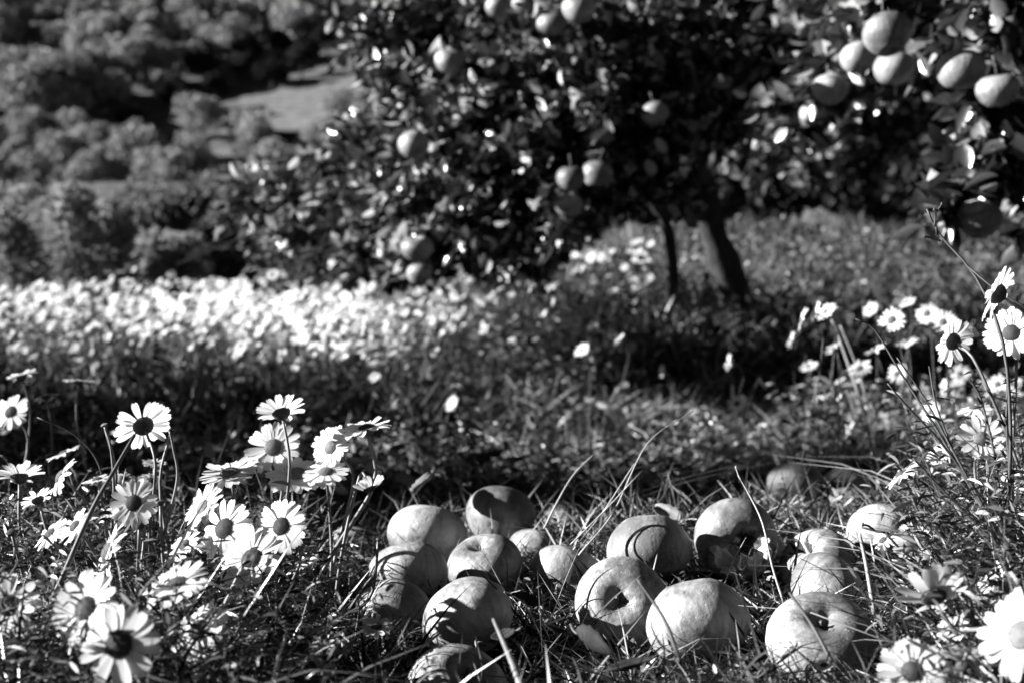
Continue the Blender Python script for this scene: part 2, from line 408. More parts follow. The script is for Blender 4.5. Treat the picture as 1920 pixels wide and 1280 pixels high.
# ------------------------------------------------------------------ far hillside trees
def crown_mesh(name, seed, n, rad, hgt, leaf, mat, lumps=16):
    global rng
    keep = rng; rng = np.random.default_rng(seed)
    lc = rdir(lumps, -.5, 1) * rnd(lumps, .35, .75)[:, None] * np.array([rad, rad, hgt / 2]); lr = rnd(lumps, .3, .5) * rad
    w = rng.integers(0, lumps, n); dirs = rdir(n, -.7, 1)
    P = lc[w] + dirs * (lr[w] * rnd(n, .75, 1.05))[:, None] + np.array([0, 0, hgt * .5])
    D = unit(dirs + rdir(n) * .9); S = unit(np.cross(D, dirs + rdir(n) * .6))
    V, Q = ribbons(P, D, S, rnd(n, .7, 1.3) * leaf, rnd(n, .35, .6) * leaf, [(-.5, .2), (0, 1), (.5, .2)])
    rng = keep
    return mesh_np(name, V, Q, [mat])
def trunk_mesh(name, h, r, mat):
    b = MB(); pts = [(0, 0, -.3), (.02 * h, .01 * h, h * .35), (-.02 * h, .02 * h, h * .8)]
    b.tube(spline(pts, 6), [r * 1.3] + [r * (1 - .1 * i) for i in range(6)], 7)
    for k in range(4):
        a = k * 1.6 + .4; b.tube(spline([(.01 * h, .01 * h, h * (.3 + .08 * k)), (math.cos(a) * h * .16, math.sin(a) * h * .16, h * .55), (math.cos(a) * h * .25, math.sin(a) * h * .25, h * .75)], 6), [r * .5, r * .45, r * .4, r * .3, r * .22, r * .15, r * .1], 5)
    return b.mesh(name, mat)
CR = [crown_mesh('crown', 50 + i, 2300, 4.6 + .5 * (i % 3), 8.5 + (i % 2) * 2, .62, M['hilltree'], 14 + 2 * i) for i in range(6)]
CRE = [crown_mesh('crown', 90 + i, 2300, 4.2, 9, .6, M['shade_toned'], 12 + i) for i in range(3)]  # crowns darkened by colour to stand for the hill shadow
TRK = trunk_mesh('trunk', 8, .28, M['bark'])
def place_tree(p, s, label, group, cr=None, name='hillside_tree'):
    e = empty(name, p); tag(e, label, 'tree', group)
    t = link('trunk', TRK, e); t.scale = (s, s, s)
    c = link('crown', cr or random.choice(CR), e); c.scale = (s * random.uniform(.9, 1.15), s * random.uniform(.9, 1.15), s * random.uniform(.85, 1.1)); c.location = (0, 0, .9 * s); c.rotation_euler.z = random.uniform(0, 6.28)
    return e
count = 0
y = 196.0
while y < 400:
    step = 8.5 + (y - 196) * .012; x = -.42 * y
    while x < .06 * y:
        X = x + random.uniform(-3, 3); Y = y + random.uniform(-3, 3); Z = float(ground_base(np.array([X]), np.array([Y]))[0])
        px = 960 + F * X / Y; py = HY - F * (Z - CZ) / Y
        x += step
        if inside(FIELD, px, py) or inside(GLADE, px, py):
            if random.random() < .8: continue
            place_tree((X, Y, Z - .2), random.uniform(.22, .35), 'small scrub tree standing out in the pale hill clearing', 'scrub in the hill clearing'); continue
        if px > 760 or py < -20: continue
        if py > 322 and 180 < px < 500 and random.random() < .5: continue
        if inside(WOOD, px, py):
            place_tree((X, Y, Z - .2), random.uniform(.6, .8), 'tree above the pale field with shade painted into its dark crown', 'dark wood above the field', random.choice(CRE)); continue
        low = py > 262
        s = random.uniform(.55, .8) if low else random.uniform(.75, 1.15)
        if low: place_tree((X, Y, Z - .2), s, 'small rounded tree in the hedge strip at the foot of the far hill', 'hedge trees at the foot of the hill')
        else: place_tree((X, Y, Z - .2), s, 'blurred leafy tree on the far hillside wood', 'trees of the hillside wood')
        count += 1
    y += step * .95
print('hill trees', count)

# ------------------------------------------------------------------ bushes and umbel weeds behind the meadow (left)
def bush(px, py_top, py_bot, d, wpx, label, seed, n=3200, leaf=.06):
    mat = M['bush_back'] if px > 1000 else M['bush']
    b = at(px, py_bot, d); z = gzf(b.x, d); top = at(px, py_top, d).z; h = max(.5, top - z) * 1.3; r = wpx / 2 / F * d
    e = empty('bush', (b.x, d, z)); tag(e, label, 'bush', 'bushes behind the daisy meadow')
    link('crown', crown_mesh('crown', seed, n, r, h * .9, leaf, mat, 22), e)
    m = MB()
    for k in range(6):
        a = k * 1.1 + seed; m.tube(spline([(0, 0, -.05), (math.cos(a) * r * .2, math.sin(a) * r * .2, h * .35), (math.cos(a) * r * .5, math.sin(a) * r * .5, h * .75)], 6), [.018, .016, .014, .012, .01, .007, .005], 5)
    link('stems', m.mesh('stems', M['bark']), e).name = 'branch'
BUSHES = [(40, 350, 520, 13, 200, 'bush at the far left edge behind the umbel weeds'), (150, 335, 520, 15, 230, 'broad bush behind the tall feathery weed'),
 (255, 345, 520, 17, 220, 'grey bush right of the feathery weed, below the field strip'), (350, 350, 515, 15, 210, 'dark-hearted bush behind the pale umbel'),
 (440, 335, 510, 18, 220, 'tall bush touching the field strip, left of the apple tree'), (530, 330, 510, 16, 190, 'bush half hidden by the lower left of the apple tree'),
 (300, 400, 520, 11, 170, 'low bush in front of the others, by the pale umbel'), (200, 420, 520, 10.5, 170, 'low bush at the foot of the feathery weed'), (420, 410, 520, 11.5, 170, 'low dark bush next to the white meadow corner'),
 (620, 330, 520, 19, 210, 'bush seen through the apple tree foliage'), (90, 430, 520, 10, 150, 'low bush between the left edge and the feathery weed'), (-20, 420, 520, 10, 160, 'low bush cut by the left photo edge'),
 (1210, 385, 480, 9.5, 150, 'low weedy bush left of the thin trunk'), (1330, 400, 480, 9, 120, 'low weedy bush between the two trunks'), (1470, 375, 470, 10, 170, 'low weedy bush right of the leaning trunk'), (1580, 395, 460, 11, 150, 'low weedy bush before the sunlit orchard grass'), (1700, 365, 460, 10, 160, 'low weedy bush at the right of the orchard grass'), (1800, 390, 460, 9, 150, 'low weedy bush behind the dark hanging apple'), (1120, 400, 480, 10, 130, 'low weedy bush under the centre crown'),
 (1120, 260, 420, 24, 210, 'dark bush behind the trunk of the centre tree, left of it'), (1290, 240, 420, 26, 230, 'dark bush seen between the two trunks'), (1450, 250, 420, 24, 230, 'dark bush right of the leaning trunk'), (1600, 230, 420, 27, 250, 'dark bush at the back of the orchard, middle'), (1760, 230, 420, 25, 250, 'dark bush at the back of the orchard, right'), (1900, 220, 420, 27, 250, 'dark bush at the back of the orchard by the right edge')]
for i, b_ in enumerate(BUSHES): bush(*b_, seed=200 + i)

def umbel(px, py, d, wpx, label, seed):
    top = at(px, py, d); z = gzf(top.x, d); rr = random.Random(seed)
    e = empty('umbel_weed', (top.x, d, z)); tag(e, label, 'wildflower', 'umbel weeds behind the meadow')
    m = MB(); H = top.z - z; r = wpx / 2 / F * d
    m.tube(spline([(0, 0, -.02), (.02, 0, H * .5), (0, 0, H * .88)], 8), .008, 6)
    tips = []
    for k in range(16):
        a = k * 2.4; q = math.sqrt((k + .5) / 16) * r; p = (math.cos(a) * q, math.sin(a) * q, H * .88 + H * .12 * (1 - .5 * (q / r) ** 2)); tips.append(p)
        m.tube(spline([(0, 0, H * .88), (p[0] * .5, p[1] * .5, H * .93), p], 4), .0025, 4)
    link('stem', m.mesh('stem', M['stem']), e)
    T = np.array(tips); w = rng.integers(0, 16, 420); Pn = T[w] + rng.normal(size=(420, 3)) * np.array([r * .14, r * .14, r * .04]); D = rdir(420, -.2, 1)
    V, Q = ribbons(Pn, D, perp(D), np.full(420, .016), np.full(420, .006), LEAF)
    link('umbel', mesh_np('umbel', V, Q, [M['umbel']]), e)
    n = 2400; hz = rnd(n, .1, .9) * H; D = rdir(n, -.1, .7); Pn = np.stack([np.zeros(n), np.zeros(n), hz], 1) + D * rnd(n, 0, .30)[:, None] * (1.2 - hz / H)[:, None]
    V, Q = ribbons(Pn, D, perp(D), rnd(n, .03, .08), rnd(n, .005, .011), LEAF); link('foliage', mesh_np('foliage', V, Q, [M['feather']]), e)
for i, u in enumerate([(130, 345, 7.5, 60, 'tall feathery weed with pale flower head left of the bushes'), (45, 350, 8, 55, 'pale umbel flower at the upper left edge'), (85, 372, 7.8, 40, 'smaller pale umbel just right of the edge one'),
   (200, 375, 8.2, 40, 'pale umbel leaning right beside the tall weed'), (335, 440, 8, 70, 'flat pale umbel standing before the dark bush'), (292, 432, 8.6, 30, 'small pale umbel left of the flat one'), (10, 385, 7.2, 40, 'umbel weed cut by the left photo edge')]): umbel(*u, seed=i)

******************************

■ DIRECTIONS FOR THIS TASK
Select, from the listing, all lines that include the word "seen".

■ RESPONSE TO THE EXERCISE
 (620, 330, 520, 19, 210, 'bush seen through the apple tree foliage'), (90, 430, 520, 10, 150, 'low bush between the left edge and the feathery weed'), (-20, 420, 520, 10, 160, 'low bush cut by the left photo edge'),
 (1120, 260, 420, 24, 210, 'dark bush behind the trunk of the centre tree, left of it'), (1290, 240, 420, 26, 230, 'dark bush seen between the two trunks'), (1450, 250, 420, 24, 230, 'dark bush right of the leaning trunk'), (1600, 230, 420, 27, 250, 'dark bush at the back of the orchard, middle'), (1760, 230, 420, 25, 250, 'dark bush at the back of the orchard, right'), (1900, 220, 420, 27, 250, 'dark bush at the back of the orchard by the right edge')]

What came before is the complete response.